А далее старший брат Сергия исчезает из его житийного повествования. Можно лишь догадываться, что он тихо и безвидно для мира доживал свои годы в монастыре. Возможно, его покаяние после той памятной вспышки гнева было настолько сильным, что Стефан предпочёл вовсе уйти в тень, в непрестанную молитву, в размышления об иной чести – не от мира сего, но от Бога, достигаемой теми, кто не помышляет о славе земной… И словно в некую награду за смирение, все былые надежды его исполнились в сыне Феодоре. Тот стал основателем и игуменом прославленного Симонова монастыря в Москве, духовником великого князя Дмитрия Донского, другом митрополита Киприана и в конце концов – архиепископом Ростова. Почти в точности повторив взлёт отца и избежав его падений, святитель Феодор Ростовский намного превзошёл своего родителя и более прославлен потомками.
Стефан умер в глубокой старости. Он пережил Сергия, а возможно, и сына, скончавшегося в 1394 году. Епифаний Премудрый в «Житии Сергия» сообщил читателям, что свои записи о Радонежском игумене он начал делать после его смерти в 1392 году. И в числе старцев, которых он расспрашивал о жизни святого, упомянул его брата Стефана. Правда, Епифаний не сказал, где именно с ним беседовал – в Троице или в каком-нибудь из московских монастырей. Неизвестно и где его могила.

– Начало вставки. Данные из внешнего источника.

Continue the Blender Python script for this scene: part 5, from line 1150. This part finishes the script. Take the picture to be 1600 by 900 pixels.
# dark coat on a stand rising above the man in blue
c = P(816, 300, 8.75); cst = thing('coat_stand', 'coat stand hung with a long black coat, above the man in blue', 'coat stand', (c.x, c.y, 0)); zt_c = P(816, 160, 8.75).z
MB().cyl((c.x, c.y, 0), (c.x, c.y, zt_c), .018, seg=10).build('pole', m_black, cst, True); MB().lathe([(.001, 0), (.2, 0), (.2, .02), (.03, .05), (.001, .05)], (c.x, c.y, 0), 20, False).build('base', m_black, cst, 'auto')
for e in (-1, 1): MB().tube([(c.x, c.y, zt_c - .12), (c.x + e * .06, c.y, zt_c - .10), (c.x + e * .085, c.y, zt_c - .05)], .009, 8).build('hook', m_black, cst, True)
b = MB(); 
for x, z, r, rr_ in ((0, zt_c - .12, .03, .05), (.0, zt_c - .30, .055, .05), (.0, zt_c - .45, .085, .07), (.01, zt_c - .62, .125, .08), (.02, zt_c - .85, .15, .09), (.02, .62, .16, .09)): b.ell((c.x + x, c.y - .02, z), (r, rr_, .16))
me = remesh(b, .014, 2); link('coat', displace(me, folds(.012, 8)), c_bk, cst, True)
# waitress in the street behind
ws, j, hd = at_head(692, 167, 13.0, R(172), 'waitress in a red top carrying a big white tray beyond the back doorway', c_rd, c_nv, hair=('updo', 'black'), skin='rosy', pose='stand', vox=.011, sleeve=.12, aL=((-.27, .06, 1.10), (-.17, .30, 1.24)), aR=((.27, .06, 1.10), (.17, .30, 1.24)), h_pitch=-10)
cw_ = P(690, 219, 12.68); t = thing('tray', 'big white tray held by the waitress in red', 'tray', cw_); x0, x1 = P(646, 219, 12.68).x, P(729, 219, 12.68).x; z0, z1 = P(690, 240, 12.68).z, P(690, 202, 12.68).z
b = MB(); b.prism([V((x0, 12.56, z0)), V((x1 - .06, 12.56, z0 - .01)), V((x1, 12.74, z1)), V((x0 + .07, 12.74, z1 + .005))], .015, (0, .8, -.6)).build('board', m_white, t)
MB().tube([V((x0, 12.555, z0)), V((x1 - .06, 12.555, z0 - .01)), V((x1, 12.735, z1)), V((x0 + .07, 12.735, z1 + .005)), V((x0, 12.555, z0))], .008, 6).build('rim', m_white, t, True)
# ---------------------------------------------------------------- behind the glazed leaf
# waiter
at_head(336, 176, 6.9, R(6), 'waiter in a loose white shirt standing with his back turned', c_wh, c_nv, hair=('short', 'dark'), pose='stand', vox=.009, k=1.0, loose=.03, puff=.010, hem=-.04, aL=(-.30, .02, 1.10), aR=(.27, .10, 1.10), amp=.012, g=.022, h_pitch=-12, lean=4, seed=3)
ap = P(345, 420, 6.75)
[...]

После тихой кончины Стефана память о нём сохранялась – и, надо думать, не только как о брате Сергия, но и как о праведнике, достойном почитания. Прошло, должно быть, несколько десятилетий, пока Стефан сделался местночтимым радонежско-московским святым. С XVI века он уже уверенно вошёл в святцы: в рукописном иллюстрированном «Житии Сергия» конца этого столетия Стефан изображается с нимбом преподобного. В наше время его имя включено в соборы (сонмы) радонежских и московских святых.